Origin of the Percheron

Photo Credits:  “Rosa Bonheur – La foire du cheval” by Rosa Bonheur – Metropolitan Museum of Art, online collection. Licensed under Public Domain via Commons – https://commons.wikimedia.org

As with any ancient race, the origin of the Percheron breed is shrouded in myth, for the foundations of the breed precede extensive documentation, and certainly pedigrees, by several centuries.

The breed derives its name from the place that served as its cradle. Le Perche is an old province about 53 by 66 miles located some 50 miles southwest of Paris. It bordered Normandy on the northeast and the Beauce country, known as the granary of France, on the east. It is a gently rolling, well-watered and fertile place with a benign climate, pre-eminently suited to the raising of livestock. It was, thus, ideally situated to capitalize on trade opportunities as they arose following the middle ages and well into the modern era.

From the earliest known times the people of Le Perche have been producers of horses, not often buyers, always free sellers to the adjacent areas and, ultimately, the world. In the matter of breeding horses they were a world unto themselves.

This is how Alvin Sanders, author of A History of the Percheron Horse (©1917) describes the race of men who developed this race of horse: “Their horses are a part of their inheritance, particularly prized and accustomed to the affectionate attention of the entire household. Their docility, growing out of their intimate human relationship, is therefore an inborn trait”.

Traditionally it has been a race with a preponderance of greys. Old paintings and crude drawings from the middle ages affirm this. The French Knight is almost always portrayed on a grey or white charger. Their mounts are depicted as horses with considerable substance for that time, but without coarseness.

When the day of the war horse (thanks to gun powder) was over, this color and that substance with style, was made to order to provide France with horses to pull heavy stage coaches.What was needed was a horse that could trot from 7 to 10 miles per hour and the endurance to do it day in and day out. The light colored greys and whites were preferred because of their visibility at night. With three turnpikes from Paris to the coastal ports of Normandy running through Le Perche, the French did not have to look very far to find the right kind to pull the heavy mail and passenger coaches for the kings of France. They were called Diligence horses, as the stage coaches were called diligences. They were more than a heavy coach horse with extravagant style, they were more like drafters. So let’s just use the French word and call them Diligence Horses.

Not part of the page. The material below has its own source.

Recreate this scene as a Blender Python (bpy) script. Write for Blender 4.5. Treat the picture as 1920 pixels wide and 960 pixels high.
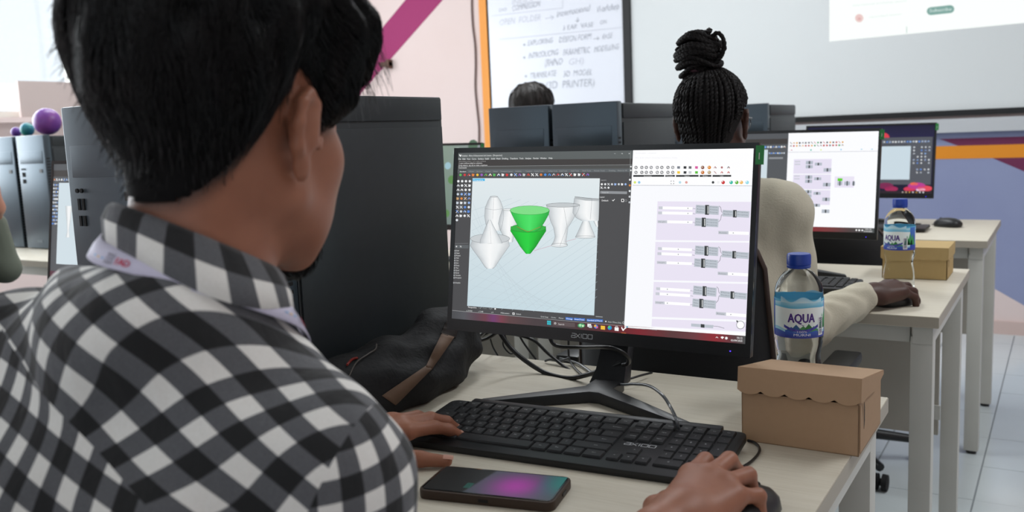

When rail replaced the diligences, other roles called on this equine race. Cities were growing rapidly and omnibuses were the public transport of the day. Thousands of omnibus horses were called for in Paris and other French cities. The job called for a little heavier horse, the breeders of the Le Perche altered their local breed enough to do the job. At the same time horses (faster and stronger) were replacing oxen in agriculture. The nearby Beauce, the granary of France, needed a bigger horse for agriculture. As trade and commerce grew, so did the need for horses of heavy draft to move large loads from docks and railheads. They needed an even larger horse than did the farmer. Again, the breeders of Le Perche complied.

From the war horse (heavy saddler) to diligence horse (heavy coacher or light draft) to the true horse of heavy draft, the breeders of Le Perche sculpted away on their beloved indigenous breed for hundreds of years, altering the animal to meet the demands of the times and to entice the buyer.